Guerrilla wars and insurgencies are asymmetric. Small poorly armed groups fight against a regular army and police. This entails hit-and-run tactics without battle fronts. Combatants are among the people like fish in the sea. In a civil war, equivalent forces and armaments face each other. Territory is held and front lines are fought over. Civil war is a high intensity conflict producing a lot of deaths and, when one army is victorious, the defeated troops go into exile. This happened in Russia (1920), Spain (1939), China (1949), Vietnam (1975), Rwanda (1994), and Syria will follow suite whichever side wins. As for a cease fire and new borders, the precedents of Palestine, Korea and Bosnia-Herzegovina are not very encouraging.
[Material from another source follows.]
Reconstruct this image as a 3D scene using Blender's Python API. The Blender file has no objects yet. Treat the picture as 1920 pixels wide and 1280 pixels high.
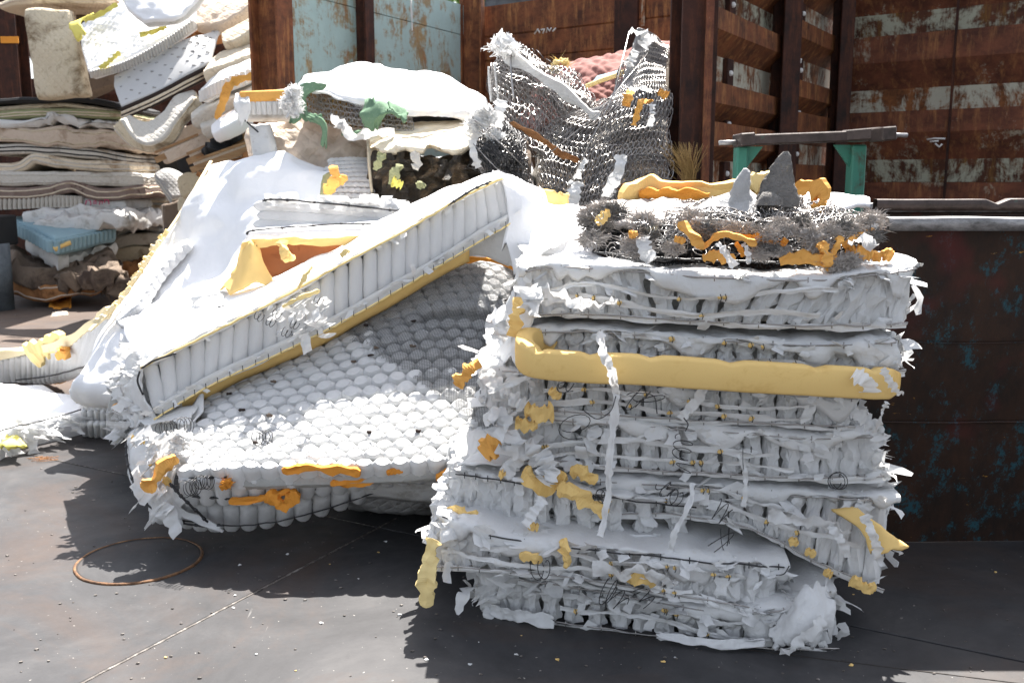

What seems most likely is that the Syrian regime, with abundant help from Russia, Iran and Lebanon, will annihilate the minor opposition groups (Free Syrian Army, al-Nusra Front, etc.) and will only then fight ISIL, at which stage the American coalition will have to support them. Whether this strategy was imagined in Moscow or Damascus, it has destroyed any hope of political change and will force even more Syrians to leave their country. A half-hearted backing to a popular uprising against a murderous regime is doomed to fail. The Syrian people needed guns and planes, not words and promises. All that can be done now, short of fighting the Russians, is to welcome the refugees.